In doing so Hydro is not trying to be malicious – it is merely trying to make us conform to the nuclear power system it sincerely believes in. This kind of initiative may be acceptable in a country like Russia, where people have been scheduled to meet the needs of that country’s production equipment since 1917.
But in a country with a democratic tradition like Canada’s, this interference by a state-run monopoly is incompatible with the way social decisions should be made.
In the short term, the effect of Hydro’s policies may be limited to various aspects of our culture; in the longer term, if bodies like the American Civil Liberties Union are right, nuclear power could spell the end of democratic society.
Recognition of the danger to society that Hydro represents has been noted by the Ontario Energy Board. After an Energy Probe presentation earlier this year warning that Hydro’s advertising campaigns unnecessarily raised the cost of power and “represent an untoward interference in the democratic process by a Crown corporation,” the Ontario Energy Board ruled that Hydro should slash its advertising budget and advised the Ontario Government to set up a review process to weed out Hydro’s misleading advertising.
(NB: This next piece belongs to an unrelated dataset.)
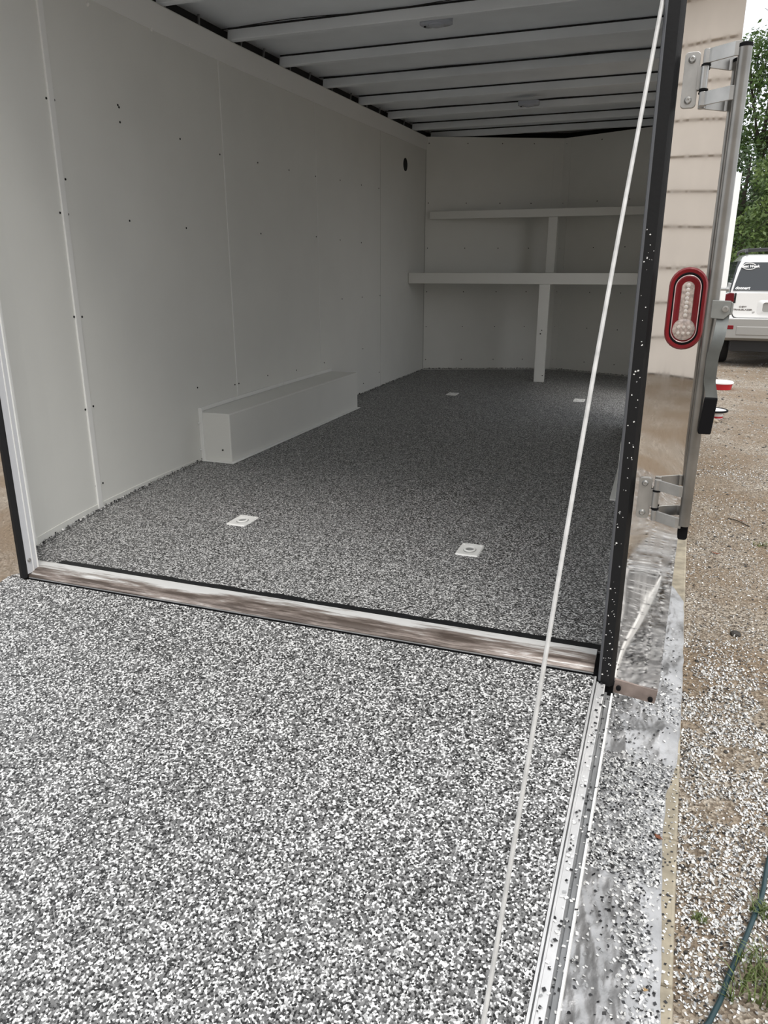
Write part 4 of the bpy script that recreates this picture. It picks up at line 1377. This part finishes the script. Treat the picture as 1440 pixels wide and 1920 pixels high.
mb = MB()
for a0, a1 in ((20, 160), (200, 340)):
    P = []
    for a in np.linspace(R(a0), R(a1), 14):
        z = zr + .045 * sin(a); P.append((-.575 + .092 * cos(a), lean_y(z) - 0.020, z))
    mb.tube(P, 0.0055, 6)
mb.build('decal_ring', M['decal'], rg)
text_part('donnert', .062, M['decal'], rg, (-.74, lean_y(1.175) - 0.022, 1.172), wrot, 'window_decal', .001, .25, .002)
# bumper
mb = MB()
loft(mb, [(sect(.84, .46, .735, .05, .04), -0.12), (sect(.885, .42, .745, .06, .04), -0.06), (sect(.905, .40, .745, .06, .04), 0.10), (sect(.905, .40, .70, .06, .04), 0.32)])
mb.build('bumper', M['carsilver'], car, smooth=True)
mb = MB(); mb.box(-.66, -0.128, .50, .66, -0.10, .635); mb.build('bumper_step', M['carsilver'], car, bevel=0.012)
mb = MB(); mb.box(-.88, -0.075, .735, .88, 0.0, .752); mb.build('bumper_top', M['carwhite'], car, bevel=0.006)
mb = MB(); mb.box(-.70, 0.0, .25, .70, 4.2, .42); mb.build('underbody', M['carblack'], car)
mb = MB(); mb.tube([(.5, -0.1, .36), (.5, .4, .36)], 0.03, 10); mb.build('exhaust_pipe', M['zinc'], car, smooth=True)

# ------------------------------------------------------------------ trees
def tree(x, y, h, crowns, nleaf, m, label, trunk_r=0.12, leaf_s=(0.07, 0.15), branches=()):
    t = empty('tree', (x, y, GZ)); tag(t, label, 'tree', 'trees beyond the parked car')
    mb = MB()
    mb.tube([(0, 0, 0), (0.05, 0.02, h * .3), (-.03, .05, h * .6), (.02, 0, h * .85)], [trunk_r, trunk_r * .8, trunk_r * .5, trunk_r * .15], 8)
    for (cx, cy, cz, r) in crowns:
        b = Vector((0, 0, min(h * .55, max(.4, cz * .6)))); e = Vector((cx, cy, cz))
        mb.tube([b, b.lerp(e, .5) + Vector((0, 0, .15)), e], [trunk_r * .4, trunk_r * .22, trunk_r * .08], 6)
        for _ in range(5):
            d = Vector(rng.normal(0, 1, 3)).normalized() * r * .9
            mb.tube([b.lerp(e, .6), e + d * .5 + Vector((0, 0, .05)), e + d], [trunk_r * .14, trunk_r * .09, trunk_r * .04], 5)
    for br in branches: mb.tube(br, [trunk_r * .35 * (1 - i / (len(br) + 1)) for i in range(len(br))], 6)
    mb.build('trunk', M['bark'], t, smooth=True)
    tot = sum(c[3] ** 2 for c in crowns)
    V = []; n_all = 0
    for (cx, cy, cz, r) in crowns:
        n = int(nleaf * r * r / tot)
        d = rng.normal(0, 1, (n, 3)); d /= np.linalg.norm(d, axis=1)[:, None]
        rad = r * rng.uniform(0.25, 1.0, n) ** .45
        lump = np.array([0.78 + .38 * noise.noise((q[0] * 2.3 + cx, q[1] * 2.3 + cy, q[2] * 2.3 + cz)) for q in d])
        C = np.array([cx, cy, cz]) + d * (rad * lump)[:, None]
        nrm = d * .7 + rng.normal(0, .7, (n, 3)) + np.array([0, 0, .5]); nrm /= np.linalg.norm(nrm, axis=1)[:, None]
        a = np.cross(nrm, rng.normal(0, 1, (n, 3))); a /= np.linalg.norm(a, axis=1)[:, None]
        b = np.cross(nrm, a)
        s = rng.uniform(leaf_s[0], leaf_s[1], n)[:, None]
        V.append(np.stack([C - a * s * .6, C + b * s * .32, C + a * s * .6, C - b * s * .32], 1).reshape(-1, 3)); n_all += n
    V = np.concatenate(V)
    me = bpy.data.meshes.new('foliage')
    me.vertices.add(len(V)); me.vertices.foreach_set('co', V.ravel())
    me.loops.add(len(V)); me.loops.foreach_set('vertex_index', np.arange(len(V), dtype=np.int32))
    me.polygons.add(n_all); me.polygons.foreach_set('loop_start', np.arange(0, len(V), 4, dtype=np.int32))
    me.materials.append(m); me.update(calc_edges=True); me.validate()
    o = bpy.data.objects.new('foliage', me); COL.objects.link(o); o.parent = t; o['kind'] = 'stuff'
    return t


tree(3.0, 22.0, 7.5, [(0, 0, 5.3, 1.5), (-.9, -.2, 4.4, .9), (.9, .2, 4.0, 1.6), (-.6, 0, 6.5, .9), (.5, 0, 7.0, 1.3), (1.2, 0, 5.8, 1.4), (-.95, .1, 5.5, .6)], 13000, M['leaf'],
     'tall green tree with sky gaps behind the lock bar top', .13, (0.06, 0.13),
     [[(0, 0, 2.2), (-.7, 0, 3.6), (-1.3, 0, 4.2)], [(0, 0, 2.8), (-1.0, 0, 4.3), (-1.5, .1, 5.2)]])
tree(2.45, 18.0, 4.5, [(0, 0, 3.2, 1.15), (-.75, 0, 2.4, .85), (.9, 0, 2.7, 1.2), (-.3, .2, 1.5, 1.1), (.8, 0, 1.4, 1.1), (1.7, 0, 3.2, 1.2)], 15000, M['leaf2'],
     'dense dark green tree directly behind the parked car', .12, (0.05, 0.10))
tree(3.05, 16.2, 3.2, [(0, 0, 2.6, .9), (-.7, 0, 2.0, .7), (.8, 0, 2.2, .9), (-.2, 0, 3.3, .6)], 6500, M['leaf3'],
     'bright yellow green bush tree above the car roof at the right edge', .07, (0.05, 0.10))
tree(1.9, 26.0, 5.0, [(0, 0, 3.0, 1.6), (-1.3, 0, 2.2, 1.3), (1.2, 0, 2.0, 1.5)], 9000, M['leaf2'],
     'far dark tree between the side door and the car', .14, (0.07, 0.14))
tree(9.5, 24.0, 8.5, [(0, 0, 6.5, 2.2), (-1.5, 0, 5.0, 1.8), (1.5, 0, 5.2, 2.0), (0, 0, 3.2, 2.2), (-2.0, 0, 3.0, 1.8)], 14000, M['leaf'],
     'broad green tree at the far right beyond the car', .2, (0.08, 0.16))
tree(4.6, 31.0, 6.5, [(0, 0, 2.6, 2.4), (-2.6, 0, 2.2, 2.0), (2.4, 0, 3.4, 2.4), (0.5, 0, 4.6, 1.6)], 12000, M['leaf2'],
     'dark tree row far behind all the others', .2, (0.1, 0.18))

# ------------------------------------------------------------------ house behind the camera (seen in the polished post)
hs = empty('house', (0, -9.6, GZ)); tag(hs, 'cream sided house facing the ramp, seen mirrored in the polished post', 'house')
HX0, HX1 = -7.0, 9.0
for i in range(11):
    z0 = 0.02 + i * 0.47
    mb = MB()
    mb.hexa([(HX0, -.04, z0), (HX1, -.04, z0), (HX1, 0.050, z0), (HX0, 0.050, z0), (HX0, -.04, z0 + .440), (HX1, -.04, z0 + .440), (HX1, 0.02, z0 + .440), (HX0, 0.02, z0 + .440)])
    mb.build('siding_board', M['siding'], hs)
mb = MB(); mb.box(HX0, -6.0, 0.0, HX1, -.045, 5.19); mb.build('wall_block', M['siding'], hs)
mb = MB()
mb.prism([(0.55, 5.10), (-3.0, 7.1), (-6.6, 5.10), (-6.6, 5.0), (-3.0, 7.0), (0.55, 5.0)], lambda u, v, d: (d, u, v + .1), HX0 - .4, HX1 + .4)
mb.build('roof', M['roof'], hs)
mb = MB(); mb.box(HX0 - .4, 0.50, 4.98, HX1 + .4, 0.60, 5.12); mb.build('gutter', M['carwhite'], hs)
One fundamental question remains, however: what justifications can there ever be for public servants to use public funds to tell the people they presumably serve how to behave? Why shouldn’t we shout, “Merry Christmas!” if we choose to? In a choice between Hydro, a state-owned corporation, and Noma, a private corporation, I prefer to get my information about Christmas from Noma. In a choice between nuclear power and nuclear power plants and Christmas displays, I’ll take the Christmas displays.
Mr. Solomon is a writer with Energy Probe.